### GOAL
In the material below, find every line with "script" and pull it out.

### DATA EXTRACT
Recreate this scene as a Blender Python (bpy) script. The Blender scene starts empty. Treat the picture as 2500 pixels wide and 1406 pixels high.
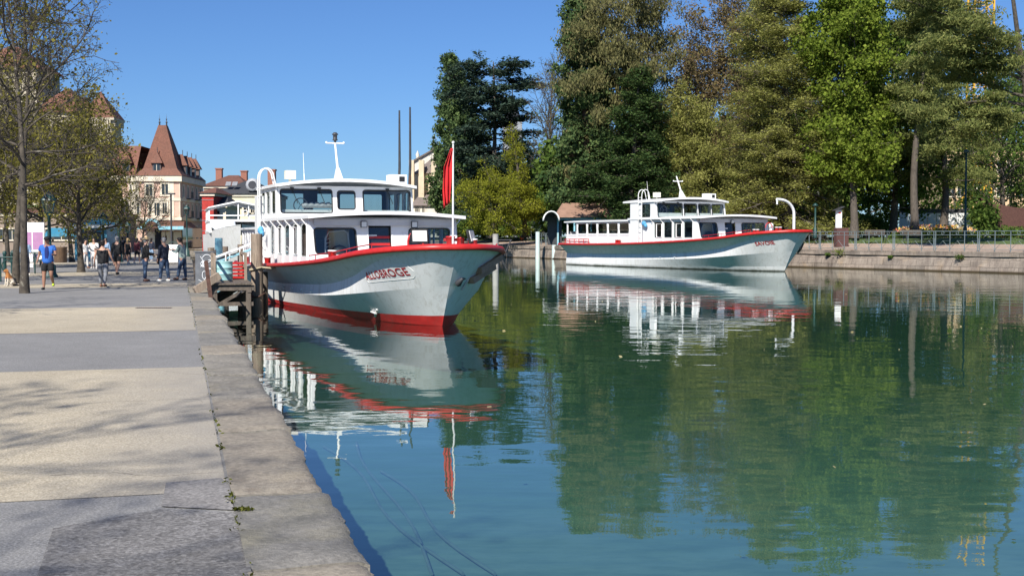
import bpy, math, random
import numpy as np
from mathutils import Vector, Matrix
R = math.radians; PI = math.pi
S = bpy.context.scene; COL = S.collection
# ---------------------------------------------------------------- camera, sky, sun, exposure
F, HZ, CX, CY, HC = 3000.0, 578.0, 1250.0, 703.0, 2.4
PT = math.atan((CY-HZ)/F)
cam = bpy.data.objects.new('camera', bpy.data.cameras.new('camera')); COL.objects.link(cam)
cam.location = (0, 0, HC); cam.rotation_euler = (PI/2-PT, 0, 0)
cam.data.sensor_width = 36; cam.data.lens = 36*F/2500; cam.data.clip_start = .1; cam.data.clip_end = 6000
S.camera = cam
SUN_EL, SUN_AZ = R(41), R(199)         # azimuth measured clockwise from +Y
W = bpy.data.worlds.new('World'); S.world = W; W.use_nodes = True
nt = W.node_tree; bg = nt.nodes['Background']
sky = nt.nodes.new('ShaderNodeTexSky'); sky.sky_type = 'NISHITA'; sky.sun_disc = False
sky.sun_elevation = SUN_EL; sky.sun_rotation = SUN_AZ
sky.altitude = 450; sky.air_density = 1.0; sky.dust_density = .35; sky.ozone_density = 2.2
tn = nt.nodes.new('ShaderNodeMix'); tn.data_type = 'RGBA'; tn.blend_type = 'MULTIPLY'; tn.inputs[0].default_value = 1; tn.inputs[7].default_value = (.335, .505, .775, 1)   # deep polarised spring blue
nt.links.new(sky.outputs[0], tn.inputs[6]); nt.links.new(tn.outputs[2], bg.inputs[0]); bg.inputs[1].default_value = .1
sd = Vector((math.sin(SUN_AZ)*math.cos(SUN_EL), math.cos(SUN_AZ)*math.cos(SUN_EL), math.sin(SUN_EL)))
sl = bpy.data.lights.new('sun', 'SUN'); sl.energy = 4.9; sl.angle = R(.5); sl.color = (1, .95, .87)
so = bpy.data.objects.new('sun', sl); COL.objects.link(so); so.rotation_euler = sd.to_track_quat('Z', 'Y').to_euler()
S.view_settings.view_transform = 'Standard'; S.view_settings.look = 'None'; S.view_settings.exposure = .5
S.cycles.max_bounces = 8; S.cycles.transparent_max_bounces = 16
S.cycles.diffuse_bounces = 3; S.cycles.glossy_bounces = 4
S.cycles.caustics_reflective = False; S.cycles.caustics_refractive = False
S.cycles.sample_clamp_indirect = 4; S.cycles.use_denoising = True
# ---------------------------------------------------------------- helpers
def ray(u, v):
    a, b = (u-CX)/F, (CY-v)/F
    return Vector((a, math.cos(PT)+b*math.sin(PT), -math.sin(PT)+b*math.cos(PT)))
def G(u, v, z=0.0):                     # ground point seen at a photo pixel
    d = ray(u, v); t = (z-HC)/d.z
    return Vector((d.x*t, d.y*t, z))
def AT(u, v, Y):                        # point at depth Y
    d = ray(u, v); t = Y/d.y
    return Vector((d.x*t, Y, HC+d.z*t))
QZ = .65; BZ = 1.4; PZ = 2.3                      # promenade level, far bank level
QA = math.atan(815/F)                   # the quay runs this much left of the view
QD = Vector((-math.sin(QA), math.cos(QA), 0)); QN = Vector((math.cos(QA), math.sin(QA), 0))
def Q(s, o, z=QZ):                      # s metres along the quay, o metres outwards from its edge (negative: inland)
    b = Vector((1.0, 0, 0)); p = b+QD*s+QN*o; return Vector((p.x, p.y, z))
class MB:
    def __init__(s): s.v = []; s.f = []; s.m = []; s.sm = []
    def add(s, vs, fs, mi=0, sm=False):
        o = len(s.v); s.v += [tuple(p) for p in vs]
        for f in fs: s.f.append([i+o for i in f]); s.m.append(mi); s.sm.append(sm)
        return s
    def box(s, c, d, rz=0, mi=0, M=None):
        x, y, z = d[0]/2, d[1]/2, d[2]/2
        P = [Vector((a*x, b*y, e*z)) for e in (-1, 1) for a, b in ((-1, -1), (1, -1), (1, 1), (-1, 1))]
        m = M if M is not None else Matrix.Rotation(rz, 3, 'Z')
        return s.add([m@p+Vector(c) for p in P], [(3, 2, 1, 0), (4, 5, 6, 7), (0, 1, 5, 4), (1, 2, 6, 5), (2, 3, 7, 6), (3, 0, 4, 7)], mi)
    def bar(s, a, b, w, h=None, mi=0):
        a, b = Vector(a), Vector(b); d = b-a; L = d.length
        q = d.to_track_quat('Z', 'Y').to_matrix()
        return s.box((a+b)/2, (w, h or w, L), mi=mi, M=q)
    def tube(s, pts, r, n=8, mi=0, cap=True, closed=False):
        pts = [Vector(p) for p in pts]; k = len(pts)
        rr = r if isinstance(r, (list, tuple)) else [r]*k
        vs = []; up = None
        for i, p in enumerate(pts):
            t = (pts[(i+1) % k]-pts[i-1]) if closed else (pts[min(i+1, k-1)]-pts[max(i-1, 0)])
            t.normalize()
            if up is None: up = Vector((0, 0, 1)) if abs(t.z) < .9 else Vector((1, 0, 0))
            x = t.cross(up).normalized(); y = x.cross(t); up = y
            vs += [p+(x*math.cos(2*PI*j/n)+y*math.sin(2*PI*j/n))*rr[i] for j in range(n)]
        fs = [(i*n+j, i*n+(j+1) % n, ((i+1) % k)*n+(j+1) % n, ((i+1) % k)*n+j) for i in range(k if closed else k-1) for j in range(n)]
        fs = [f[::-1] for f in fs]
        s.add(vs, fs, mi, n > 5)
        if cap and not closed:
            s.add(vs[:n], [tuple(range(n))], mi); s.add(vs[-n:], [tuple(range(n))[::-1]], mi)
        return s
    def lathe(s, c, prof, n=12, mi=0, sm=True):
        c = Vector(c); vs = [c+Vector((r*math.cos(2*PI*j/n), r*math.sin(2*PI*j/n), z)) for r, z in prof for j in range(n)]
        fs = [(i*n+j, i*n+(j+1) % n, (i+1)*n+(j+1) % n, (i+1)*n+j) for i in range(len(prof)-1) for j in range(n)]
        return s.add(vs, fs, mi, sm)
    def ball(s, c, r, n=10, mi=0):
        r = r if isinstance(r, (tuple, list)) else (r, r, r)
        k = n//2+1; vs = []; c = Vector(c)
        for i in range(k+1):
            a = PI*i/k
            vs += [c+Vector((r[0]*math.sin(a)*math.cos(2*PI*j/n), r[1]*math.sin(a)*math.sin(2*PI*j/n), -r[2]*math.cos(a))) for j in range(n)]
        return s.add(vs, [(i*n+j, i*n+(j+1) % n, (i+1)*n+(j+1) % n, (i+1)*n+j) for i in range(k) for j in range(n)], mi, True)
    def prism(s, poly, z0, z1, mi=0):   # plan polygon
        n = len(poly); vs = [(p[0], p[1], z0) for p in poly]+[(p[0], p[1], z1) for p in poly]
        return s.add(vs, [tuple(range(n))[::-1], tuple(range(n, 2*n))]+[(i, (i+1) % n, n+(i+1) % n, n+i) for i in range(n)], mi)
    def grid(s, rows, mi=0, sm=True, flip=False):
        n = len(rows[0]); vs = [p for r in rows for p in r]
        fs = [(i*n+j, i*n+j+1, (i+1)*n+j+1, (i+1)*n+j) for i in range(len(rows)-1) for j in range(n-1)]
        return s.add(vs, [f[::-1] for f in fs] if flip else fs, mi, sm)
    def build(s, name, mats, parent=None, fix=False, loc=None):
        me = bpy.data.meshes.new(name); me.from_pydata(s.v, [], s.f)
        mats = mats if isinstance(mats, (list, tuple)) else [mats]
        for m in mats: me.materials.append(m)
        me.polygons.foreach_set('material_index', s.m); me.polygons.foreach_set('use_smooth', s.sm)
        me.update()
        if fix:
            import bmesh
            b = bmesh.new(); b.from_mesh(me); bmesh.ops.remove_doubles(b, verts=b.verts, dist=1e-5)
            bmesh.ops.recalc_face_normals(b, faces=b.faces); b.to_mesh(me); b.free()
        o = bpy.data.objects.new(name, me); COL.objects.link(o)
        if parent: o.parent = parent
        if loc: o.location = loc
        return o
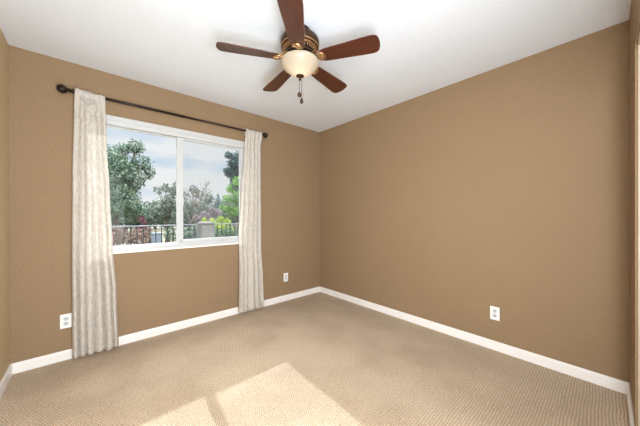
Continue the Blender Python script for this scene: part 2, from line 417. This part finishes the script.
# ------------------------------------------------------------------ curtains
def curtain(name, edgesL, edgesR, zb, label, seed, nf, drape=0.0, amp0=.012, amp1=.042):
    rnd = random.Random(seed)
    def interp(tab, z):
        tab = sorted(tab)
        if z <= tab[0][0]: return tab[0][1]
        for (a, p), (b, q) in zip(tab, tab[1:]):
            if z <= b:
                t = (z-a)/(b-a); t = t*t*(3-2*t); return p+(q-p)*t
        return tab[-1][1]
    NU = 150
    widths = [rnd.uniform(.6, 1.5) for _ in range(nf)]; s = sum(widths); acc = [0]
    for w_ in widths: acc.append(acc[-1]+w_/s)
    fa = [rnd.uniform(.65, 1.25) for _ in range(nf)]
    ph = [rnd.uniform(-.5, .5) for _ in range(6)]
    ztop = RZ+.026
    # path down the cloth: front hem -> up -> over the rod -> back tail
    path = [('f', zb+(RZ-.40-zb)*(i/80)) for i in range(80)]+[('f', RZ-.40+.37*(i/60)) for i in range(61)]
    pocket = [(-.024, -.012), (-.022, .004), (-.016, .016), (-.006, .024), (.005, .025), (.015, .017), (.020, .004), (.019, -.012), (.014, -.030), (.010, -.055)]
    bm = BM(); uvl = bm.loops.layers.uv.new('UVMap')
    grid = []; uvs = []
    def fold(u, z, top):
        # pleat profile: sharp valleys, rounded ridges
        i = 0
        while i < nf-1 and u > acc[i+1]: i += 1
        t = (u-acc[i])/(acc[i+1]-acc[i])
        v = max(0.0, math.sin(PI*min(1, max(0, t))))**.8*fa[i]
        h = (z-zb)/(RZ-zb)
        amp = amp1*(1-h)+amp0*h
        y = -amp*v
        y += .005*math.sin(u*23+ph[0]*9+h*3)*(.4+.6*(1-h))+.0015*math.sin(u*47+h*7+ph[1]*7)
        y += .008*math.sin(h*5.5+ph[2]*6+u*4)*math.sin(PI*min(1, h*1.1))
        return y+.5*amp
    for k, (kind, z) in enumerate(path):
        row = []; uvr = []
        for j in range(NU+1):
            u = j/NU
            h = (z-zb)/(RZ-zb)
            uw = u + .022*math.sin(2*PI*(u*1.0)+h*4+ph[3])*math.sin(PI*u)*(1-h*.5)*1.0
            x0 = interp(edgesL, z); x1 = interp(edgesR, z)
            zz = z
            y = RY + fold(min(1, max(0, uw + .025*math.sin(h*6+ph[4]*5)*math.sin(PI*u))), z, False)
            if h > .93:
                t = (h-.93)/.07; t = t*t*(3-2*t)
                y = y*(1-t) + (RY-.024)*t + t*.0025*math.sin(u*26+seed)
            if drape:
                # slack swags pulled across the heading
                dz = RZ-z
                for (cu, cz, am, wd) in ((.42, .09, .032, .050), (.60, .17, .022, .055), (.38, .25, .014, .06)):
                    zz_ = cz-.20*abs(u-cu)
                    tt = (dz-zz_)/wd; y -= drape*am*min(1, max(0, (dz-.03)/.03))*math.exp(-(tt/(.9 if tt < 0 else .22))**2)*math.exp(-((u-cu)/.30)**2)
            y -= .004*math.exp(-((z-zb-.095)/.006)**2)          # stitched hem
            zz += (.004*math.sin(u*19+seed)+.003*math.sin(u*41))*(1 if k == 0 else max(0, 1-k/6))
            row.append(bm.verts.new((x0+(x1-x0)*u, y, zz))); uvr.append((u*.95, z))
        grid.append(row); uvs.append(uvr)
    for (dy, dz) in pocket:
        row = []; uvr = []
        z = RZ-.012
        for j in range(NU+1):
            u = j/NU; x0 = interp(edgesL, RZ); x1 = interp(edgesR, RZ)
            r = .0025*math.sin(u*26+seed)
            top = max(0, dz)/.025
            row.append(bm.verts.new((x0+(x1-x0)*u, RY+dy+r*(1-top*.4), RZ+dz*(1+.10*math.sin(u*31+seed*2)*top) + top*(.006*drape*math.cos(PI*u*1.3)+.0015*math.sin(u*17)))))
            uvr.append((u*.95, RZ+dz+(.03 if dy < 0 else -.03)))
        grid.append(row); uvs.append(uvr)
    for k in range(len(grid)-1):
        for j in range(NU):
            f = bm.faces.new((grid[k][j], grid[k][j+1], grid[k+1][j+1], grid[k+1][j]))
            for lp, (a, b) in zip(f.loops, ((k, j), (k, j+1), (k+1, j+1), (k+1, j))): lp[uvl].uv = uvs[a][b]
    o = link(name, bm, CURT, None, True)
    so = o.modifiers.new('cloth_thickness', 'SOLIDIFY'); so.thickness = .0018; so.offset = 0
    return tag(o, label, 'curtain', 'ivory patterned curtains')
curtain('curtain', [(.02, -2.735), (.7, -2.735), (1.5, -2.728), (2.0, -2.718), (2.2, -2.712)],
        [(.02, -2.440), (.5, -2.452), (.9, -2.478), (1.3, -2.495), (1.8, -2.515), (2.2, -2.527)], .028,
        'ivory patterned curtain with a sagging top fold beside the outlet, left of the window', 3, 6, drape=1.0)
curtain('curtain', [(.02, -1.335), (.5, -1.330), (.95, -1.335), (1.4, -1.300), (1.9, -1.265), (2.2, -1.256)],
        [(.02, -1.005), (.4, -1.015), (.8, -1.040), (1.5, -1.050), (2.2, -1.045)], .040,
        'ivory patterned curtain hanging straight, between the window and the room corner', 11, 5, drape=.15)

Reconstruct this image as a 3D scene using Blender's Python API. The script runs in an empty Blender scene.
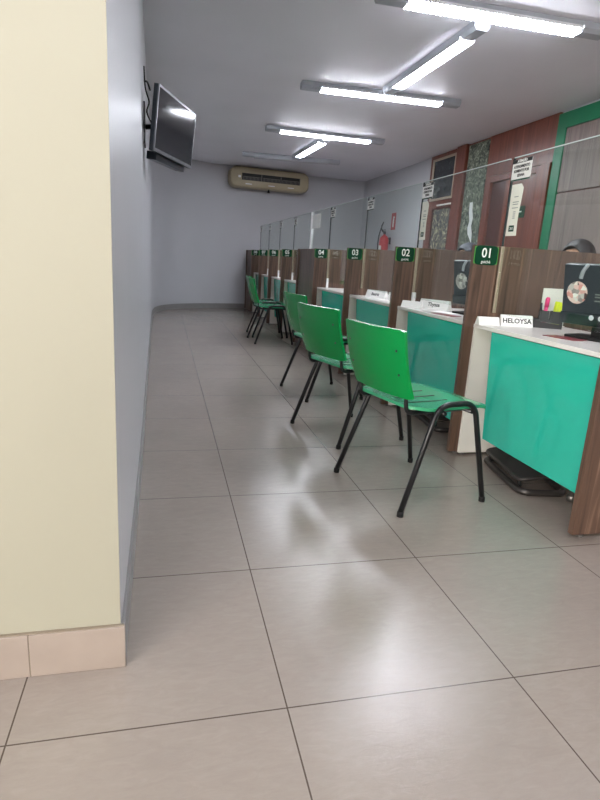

### EXERCISE RESPONSE
Recreate this scene as a Blender Python (bpy) script. The Blender scene starts empty. Treat the picture as 2500 pixels wide and 1406 pixels high.
Continue the Blender Python script for this scene: part 2, from line 417. This part finishes the script.
Reconstruct this image as a 3D scene using Blender's Python API. The script runs in an empty Blender scene.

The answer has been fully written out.